Invece, il Comando unificato non c'è mai stato e solo così si può spiegare, non giustificare - lo sottolineo -, la reticenza degli Stati Uniti sull'uccisione del dottor Calipari. Solo così si può spiegare anche la mancanza di notizie agli alleati sui bombardamenti al fosforo su Falluja.

Ricordo che il sottosegretario Berselli, qui in aula, ci ha detto: se lo avessimo saputo, non avremmo esitato a prendere iniziative sul piano internazionale e diplomatico. Ma perché non lo sapevano? La nostra intelligence opera a Baghdad oppure no? Non esiste tra noi e il Comando degli Stati Uniti almeno un'elevata collaborazione di Comandi, come ha citato il sottosegretario?

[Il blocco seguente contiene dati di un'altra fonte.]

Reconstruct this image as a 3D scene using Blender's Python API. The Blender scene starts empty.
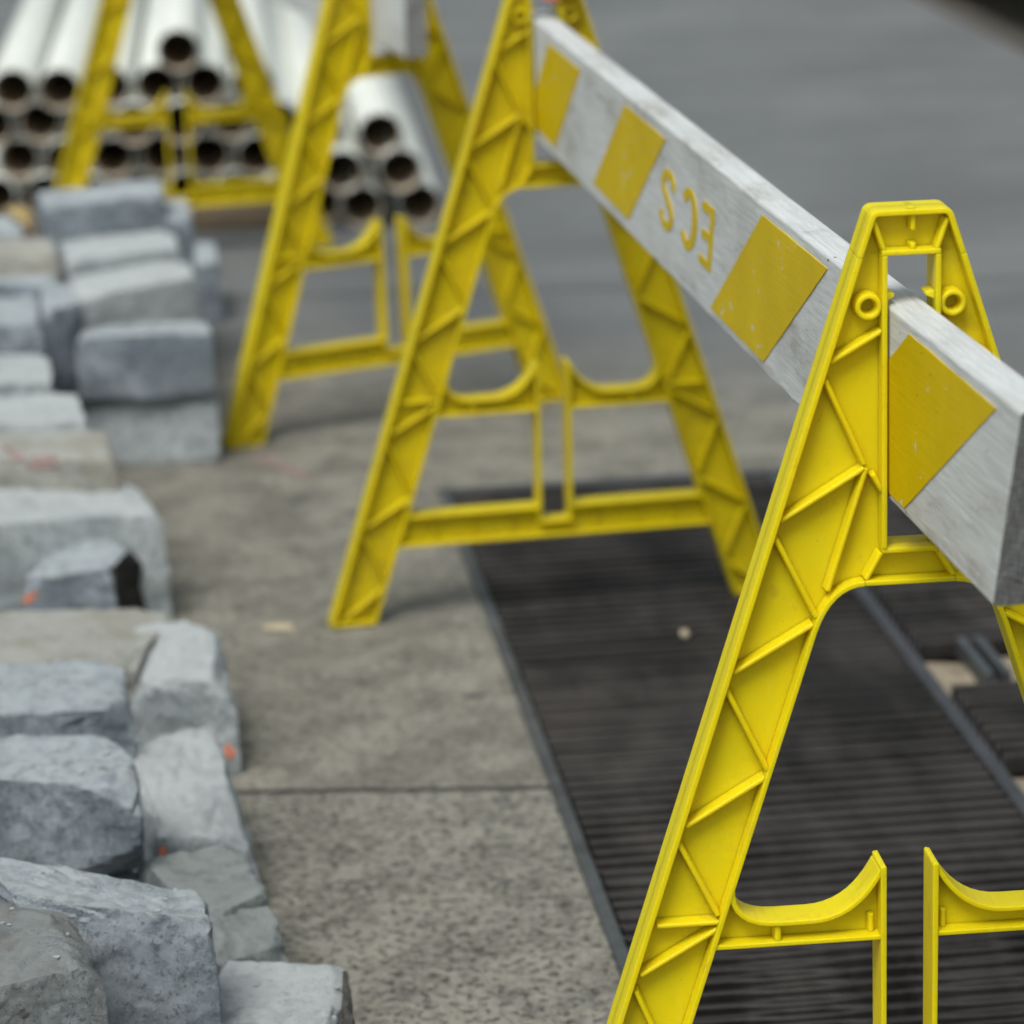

La realtà è che, in pratica, abbiamo rinunciato alla nostra sovranità. Questo Governo ha portato i nostri soldati in una catena di Comando che ci vede sudditi, in un'impresa fallimentare di cui è totalmente responsabile, senza aver mai riconosciuto i propri errori e la propria connivenza. Ne hanno parlato i colleghi e, in particolare, benissimo la collega Pinotti e non voglio ripetermi.

Voglio ricordare solo che dopo tre anni non vi è nessun serio bilancio che dica finalmente ciò che noi chiediamo continuamente: perché, per chi e per cosa siamo andati in Iraq. Anche un autorevole rappresentante, come il presidente Andreotti, durante le audizioni ha detto: perché c'è stata l'occupazione dell'Iraq? È la stessa domanda che ci siamo posti anche noi.

Non si può discutere della proroga di una missione - ha detto sempre il senatore Andreotti - senza pagare questo debito nei confronti della storia. Io direi: anche nei confronti del paese e dei nostri militari.

È stata una delle più gravi rotture della comunità internazionale che si è determinata senza ragione, con prove false e menzogne, e ha provocato conseguenze che stanno incendiando il mondo. Di questo avremmo dovuto parlare.

Invece, il ministro Martino ha prospettato una riduzione del contingente militare e ha auspicato l'evoluzione progressiva della missione militare in missione mista, militare e civile, sulla falsariga dei piani di ricostruzione afgani.

La nuova missione si dovrebbe chiamare Nuova Babilonia, in sostanziale continuità con Antica Babilonia, e dovrebbe occuparsi essenzialmente di ricostruzione. Anche in questo caso la contraddizione è evidente: si parla della provincia di Nassiriya come di un territorio tranquillo in tutta la relazione. Allora, se si tratta di curare i bambini non servono i carabinieri, ma i pediatri; se si tratta di costruire case, pozzi, scuole ed ospedali servono ingegneri e non militari. In realtà, per come è stata prospettata, si tratterebbe di un'occupazione militare camuffata e non costituirebbe alcuna discontinuità. Non solo: in questi mesi abbiamo addestrato Forze di polizia e forze militari irachene ed i compiti di sicurezza dovrebbero spettare a loro. La contraddizione maggiore è che questa prospettiva riguarderebbe, comunque, il periodo successivo alla proroga in discussione, cioè da giugno in poi, e sarà di competenza del nuovo Governo e del nuovo Parlamento che, ci auguriamo, sarà portatore di un progetto di pace.

Signor Presidente, concludo perché mi rendo conto che è tardi. Credo che questa missione, per come è stata presentata - il ministro Martino ha parlato di strategia del successo - non solo consista in una rimozione delle responsabilità, ma dimostri anche un cinismo sorprendente, naturalmente si tratta della mia opinione.

Ricordo all'Assemblea che la guerra e l'occupazione irachena sono costate la morte di più di 30 mila civili, tra cui bambini, vecchi e donne, di 2.500 soldati, per lo più giovani uomini, e tantissimi feriti, più di 16 mila solo quelli americani. Dunque, trattarla come strategia di successo significa non aver capito il patto che le varie componenti politiche fecero a dicembre che, come primo punto, prevedeva il rientro di tutti i militari stranieri da quel paese. Finché ci sono le truppe straniere non ci sarà pacificazione dell'Iraq. Prima i militari tornano tutti, meglio è per quell'area e per il resto del mondo.

(Applausi dei deputati dei gruppi dei Democratici di sinistra-L'Ulivo e della Margherita, DL-L'Ulivo).